TO DO: Would you print the material exactly, starting at its first line and ending at the line holding "COL = scene.collection"?

DATASET CONTENT:
(begin)

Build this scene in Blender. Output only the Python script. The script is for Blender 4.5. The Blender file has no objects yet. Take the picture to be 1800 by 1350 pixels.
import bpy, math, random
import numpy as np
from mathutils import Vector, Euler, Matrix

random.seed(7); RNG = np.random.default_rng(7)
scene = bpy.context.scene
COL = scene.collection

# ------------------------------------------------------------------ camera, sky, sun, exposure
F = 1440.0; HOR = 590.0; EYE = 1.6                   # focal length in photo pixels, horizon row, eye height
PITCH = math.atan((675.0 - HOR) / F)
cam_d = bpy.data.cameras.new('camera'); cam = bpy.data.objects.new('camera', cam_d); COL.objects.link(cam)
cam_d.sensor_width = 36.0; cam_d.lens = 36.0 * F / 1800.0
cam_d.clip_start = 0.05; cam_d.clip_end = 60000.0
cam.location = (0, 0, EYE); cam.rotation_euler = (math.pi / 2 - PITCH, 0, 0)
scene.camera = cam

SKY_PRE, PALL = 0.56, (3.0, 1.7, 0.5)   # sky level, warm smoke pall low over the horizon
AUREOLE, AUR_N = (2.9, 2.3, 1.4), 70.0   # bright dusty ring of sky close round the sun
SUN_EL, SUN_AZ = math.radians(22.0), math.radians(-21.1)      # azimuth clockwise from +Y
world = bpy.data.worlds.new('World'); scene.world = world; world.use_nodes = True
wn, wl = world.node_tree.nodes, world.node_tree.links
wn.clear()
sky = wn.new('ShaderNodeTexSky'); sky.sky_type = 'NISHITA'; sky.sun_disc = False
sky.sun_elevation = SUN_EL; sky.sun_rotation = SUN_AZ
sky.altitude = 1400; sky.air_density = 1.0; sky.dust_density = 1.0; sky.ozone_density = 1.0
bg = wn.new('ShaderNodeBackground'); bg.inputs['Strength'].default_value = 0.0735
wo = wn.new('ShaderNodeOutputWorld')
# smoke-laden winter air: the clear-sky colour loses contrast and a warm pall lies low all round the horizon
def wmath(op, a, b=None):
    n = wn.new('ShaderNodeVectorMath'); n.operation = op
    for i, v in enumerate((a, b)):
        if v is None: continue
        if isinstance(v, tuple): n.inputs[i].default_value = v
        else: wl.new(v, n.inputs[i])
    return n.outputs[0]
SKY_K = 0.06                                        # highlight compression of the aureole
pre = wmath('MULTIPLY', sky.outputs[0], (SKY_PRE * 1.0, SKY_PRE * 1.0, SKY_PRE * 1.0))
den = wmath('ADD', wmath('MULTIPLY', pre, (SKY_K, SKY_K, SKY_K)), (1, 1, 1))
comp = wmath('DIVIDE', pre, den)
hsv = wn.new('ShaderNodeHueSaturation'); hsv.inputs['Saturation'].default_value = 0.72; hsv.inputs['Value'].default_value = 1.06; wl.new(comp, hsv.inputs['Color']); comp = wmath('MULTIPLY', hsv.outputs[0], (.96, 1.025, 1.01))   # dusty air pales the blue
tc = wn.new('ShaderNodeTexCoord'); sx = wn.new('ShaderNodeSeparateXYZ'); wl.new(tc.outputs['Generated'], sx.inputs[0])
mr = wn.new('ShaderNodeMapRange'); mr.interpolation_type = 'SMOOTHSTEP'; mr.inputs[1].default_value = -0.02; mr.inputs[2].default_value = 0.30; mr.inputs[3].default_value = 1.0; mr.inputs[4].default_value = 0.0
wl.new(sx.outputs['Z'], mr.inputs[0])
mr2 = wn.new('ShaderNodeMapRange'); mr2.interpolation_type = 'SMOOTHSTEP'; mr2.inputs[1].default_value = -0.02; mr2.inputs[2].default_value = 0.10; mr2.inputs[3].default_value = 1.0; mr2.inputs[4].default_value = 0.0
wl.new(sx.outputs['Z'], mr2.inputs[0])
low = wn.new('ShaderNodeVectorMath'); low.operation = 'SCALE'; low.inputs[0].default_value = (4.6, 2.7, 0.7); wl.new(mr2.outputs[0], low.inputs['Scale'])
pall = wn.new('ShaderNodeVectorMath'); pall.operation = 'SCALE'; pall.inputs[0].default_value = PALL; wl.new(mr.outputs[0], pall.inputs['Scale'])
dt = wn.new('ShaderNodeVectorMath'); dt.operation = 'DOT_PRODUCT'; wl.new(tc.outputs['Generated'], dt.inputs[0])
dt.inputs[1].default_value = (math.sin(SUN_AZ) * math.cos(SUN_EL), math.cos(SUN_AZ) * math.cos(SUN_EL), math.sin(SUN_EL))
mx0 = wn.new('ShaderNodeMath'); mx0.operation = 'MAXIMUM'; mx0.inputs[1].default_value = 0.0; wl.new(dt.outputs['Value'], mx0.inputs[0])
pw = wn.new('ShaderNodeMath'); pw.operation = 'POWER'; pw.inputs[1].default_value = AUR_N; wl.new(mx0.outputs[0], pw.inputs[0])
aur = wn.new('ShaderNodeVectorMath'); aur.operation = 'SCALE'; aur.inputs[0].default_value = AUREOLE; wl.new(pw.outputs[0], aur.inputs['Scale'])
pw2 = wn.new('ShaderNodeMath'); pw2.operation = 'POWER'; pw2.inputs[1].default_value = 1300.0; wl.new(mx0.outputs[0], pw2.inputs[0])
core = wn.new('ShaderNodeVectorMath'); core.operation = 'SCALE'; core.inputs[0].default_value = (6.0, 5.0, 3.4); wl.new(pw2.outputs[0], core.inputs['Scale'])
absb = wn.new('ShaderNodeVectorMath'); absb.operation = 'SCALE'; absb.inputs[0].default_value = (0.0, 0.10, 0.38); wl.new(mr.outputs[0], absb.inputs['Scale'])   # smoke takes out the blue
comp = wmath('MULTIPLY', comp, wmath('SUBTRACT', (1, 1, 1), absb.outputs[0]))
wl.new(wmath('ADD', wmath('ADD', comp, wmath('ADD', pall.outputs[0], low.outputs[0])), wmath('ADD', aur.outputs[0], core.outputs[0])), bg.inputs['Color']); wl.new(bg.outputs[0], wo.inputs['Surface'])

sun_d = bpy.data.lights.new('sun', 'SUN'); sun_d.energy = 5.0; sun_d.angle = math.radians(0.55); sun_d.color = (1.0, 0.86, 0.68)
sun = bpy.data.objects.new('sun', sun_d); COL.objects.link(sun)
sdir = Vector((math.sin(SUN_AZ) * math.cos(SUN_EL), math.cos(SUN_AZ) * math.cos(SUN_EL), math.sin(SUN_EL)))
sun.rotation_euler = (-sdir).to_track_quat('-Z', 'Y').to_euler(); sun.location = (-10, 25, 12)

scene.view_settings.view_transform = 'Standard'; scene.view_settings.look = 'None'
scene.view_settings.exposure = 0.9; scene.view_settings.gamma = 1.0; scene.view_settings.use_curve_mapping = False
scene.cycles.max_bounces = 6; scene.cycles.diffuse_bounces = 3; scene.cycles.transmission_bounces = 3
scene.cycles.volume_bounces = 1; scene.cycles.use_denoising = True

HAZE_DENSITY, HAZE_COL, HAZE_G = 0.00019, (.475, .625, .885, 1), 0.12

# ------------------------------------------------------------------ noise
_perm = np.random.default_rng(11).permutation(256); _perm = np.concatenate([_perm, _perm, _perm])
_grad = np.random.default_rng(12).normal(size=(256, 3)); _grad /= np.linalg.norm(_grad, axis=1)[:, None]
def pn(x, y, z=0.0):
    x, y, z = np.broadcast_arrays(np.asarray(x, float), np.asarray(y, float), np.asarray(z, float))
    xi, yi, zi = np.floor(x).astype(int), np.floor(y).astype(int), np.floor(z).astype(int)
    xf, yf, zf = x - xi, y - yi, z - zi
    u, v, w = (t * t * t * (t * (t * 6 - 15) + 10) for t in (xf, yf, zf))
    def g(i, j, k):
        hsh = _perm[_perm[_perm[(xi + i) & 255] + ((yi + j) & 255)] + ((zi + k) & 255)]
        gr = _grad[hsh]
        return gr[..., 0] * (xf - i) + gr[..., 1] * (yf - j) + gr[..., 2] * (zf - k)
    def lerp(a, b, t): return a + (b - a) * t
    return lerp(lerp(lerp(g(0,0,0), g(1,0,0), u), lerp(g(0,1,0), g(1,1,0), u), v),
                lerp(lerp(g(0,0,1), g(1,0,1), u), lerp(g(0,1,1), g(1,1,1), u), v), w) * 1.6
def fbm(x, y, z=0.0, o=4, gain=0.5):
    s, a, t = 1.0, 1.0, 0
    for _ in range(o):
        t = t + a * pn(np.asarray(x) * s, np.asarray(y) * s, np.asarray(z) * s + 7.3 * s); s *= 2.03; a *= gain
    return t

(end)

PROBLEM SOLUTION:
Build this scene in Blender. Output only the Python script. The script is for Blender 4.5. The Blender file has no objects yet. Take the picture to be 1800 by 1350 pixels.
import bpy, math, random
import numpy as np
from mathutils import Vector, Euler, Matrix

random.seed(7); RNG = np.random.default_rng(7)
scene = bpy.context.scene
COL = scene.collection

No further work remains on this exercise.